30 junio, 2019

Cuando uno se rompe promesas

La última entrada, de hace tres años, está directamente relacionada con todo lo que viene a continuación. Es del momento exacto en que todo se fue a la B y probablemente algún día me atreveré a relatar ese momento sin la rabia y la angustia que hasta el día de hoy me produce.

Después de 3 años sin escribir, da la sensación abrumadora de que no hay nada interesante que decir, nada que contar y se te revuelve el estomago pensando que las palabras ya no salen, que las ideas en tu cabeza ya no están tan ordenadas o claras como te gustaría,pero luego te detienes a pensar y te das cuenta de que es solo eso, una sensación de segundos. No es tan real.

No sé bien si el miedo me venció o yo a él, pero pareciera que debo contar la historia para saber qué es lo que pasó realmente, para que de verdad se note que he estado pensando al respecto o simplemente, para una vez más, sacarlo del sistema.

El resumen es simple. La última vez que alguien me leyó, tenía 25, era semifrentona, pololeaba y estaba en medio de mi tercera carrera. Hoy tengo 29 años, soy frentona completa, estoy soltera, trabajo de Psicopedagoga, no tengo hijos y dudo que quiera tenerlos algún día. También estoy viviendo en Rancagua y me he abanderado completamente con la filosofia de "todo me importa un pico". No de forma intencionada, sino que desde el fondo del alma des-complicada.

¿Cómo llegué a esto, si hace unos años, en este mismísimo blog, en una entrada ya eliminada, juré y re juré que jamás volvería a Rancagua?

Me lo pregunto cada mañana.
Verán. La respuesta es sencilla, pero cuesta creer que lo sea si todo terminó de forma tan inesperada. 


A veces, uno cree que quiere cosas porque el resto te hace creer en esas cosas. Sé que es injusto culpar a los otros de mis acciones y decisiones, pero el componente social, a medida que una mujer se acerca a los 30, solo pone todo cuesta arriba.

"No te estás haciendo más joven". Cuantas veces oí eso. "No me estoy haciendo más joven para casarme, para tener hijos, para buscarme un buen hombre que me dé todo eso eso que algunas sueñan.

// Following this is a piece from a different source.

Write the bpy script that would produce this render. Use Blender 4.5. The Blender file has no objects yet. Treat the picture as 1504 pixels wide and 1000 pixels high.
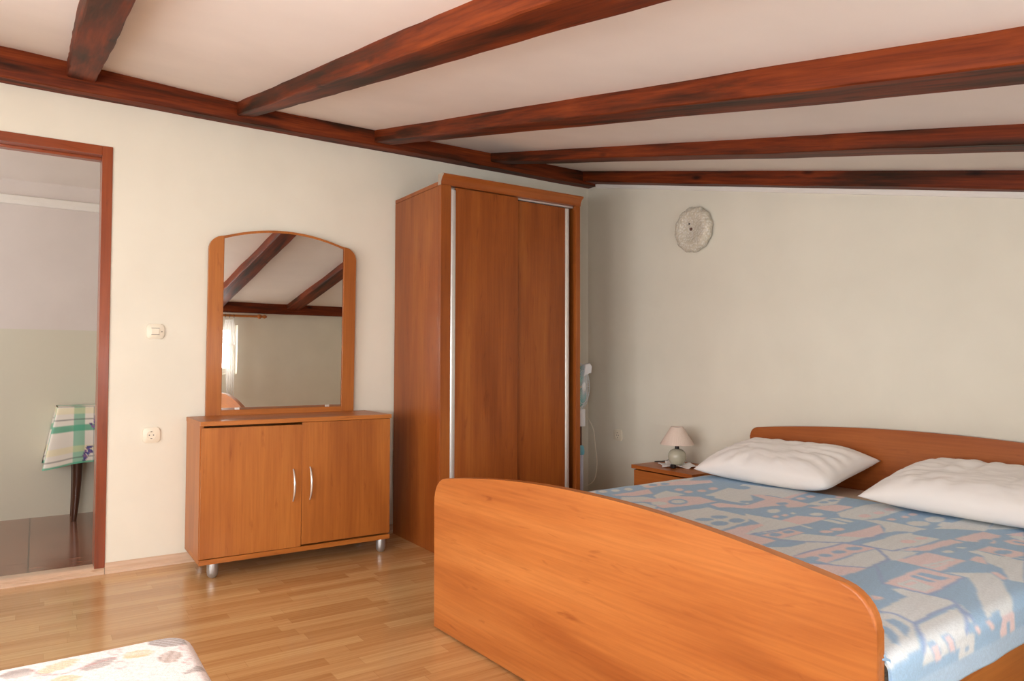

No me estoy haciendo más joven ni más bonita". Eso lo repetía como discurso aprendido, en un loop infinito en que cada día que pasaba me lo creía por completo, alimentaba esa idea como si la vida realmente dependiera de ello, sin saber, sin siquiera sospechar lo equivocada que estaba, sin saber que realmente no necesito a nadie para tener eso con lo que sueño.

A Cristóbal lo conocí desde chica. Eramos vecinos, vivíamos a un par de casas y él a veces iba a la mía a jugar Nintendo con mi hermano mayor, "el niñito garabatero". Luego, cuando entre a Kínder en el Colegio Coya, en Rancagua, fui compañera de su hermana menor. Así fue hasta sexto básico, año en que me cambié de colegio y no supe nunca más de nadie que tuviera que ver con ese colegio.

Pasó el tiempo y la llegada de las redes sociales hizo que la conectividad, incluso con personas que importaban una soberana caca, se hiciera más sencilla. Así fue como, siguiendo a su hermana en Twitter, llegué a él. La historia es simple, lo seguí, me siguió, empezamos a conversar y todo se dio de forma completamente natural, o casi.

Me gustaba. Me gustaba que fuera preocupado, que fuera un caballero. Me gustaba por todas las cosas que a una chiquilla le pueden gustar en un hombre, incluso por la sensación de dificultad que se da tan ridículamente en el periodo de "conquista". Me gustaba y yo le gustaba. Esa era lejos la mejor parte.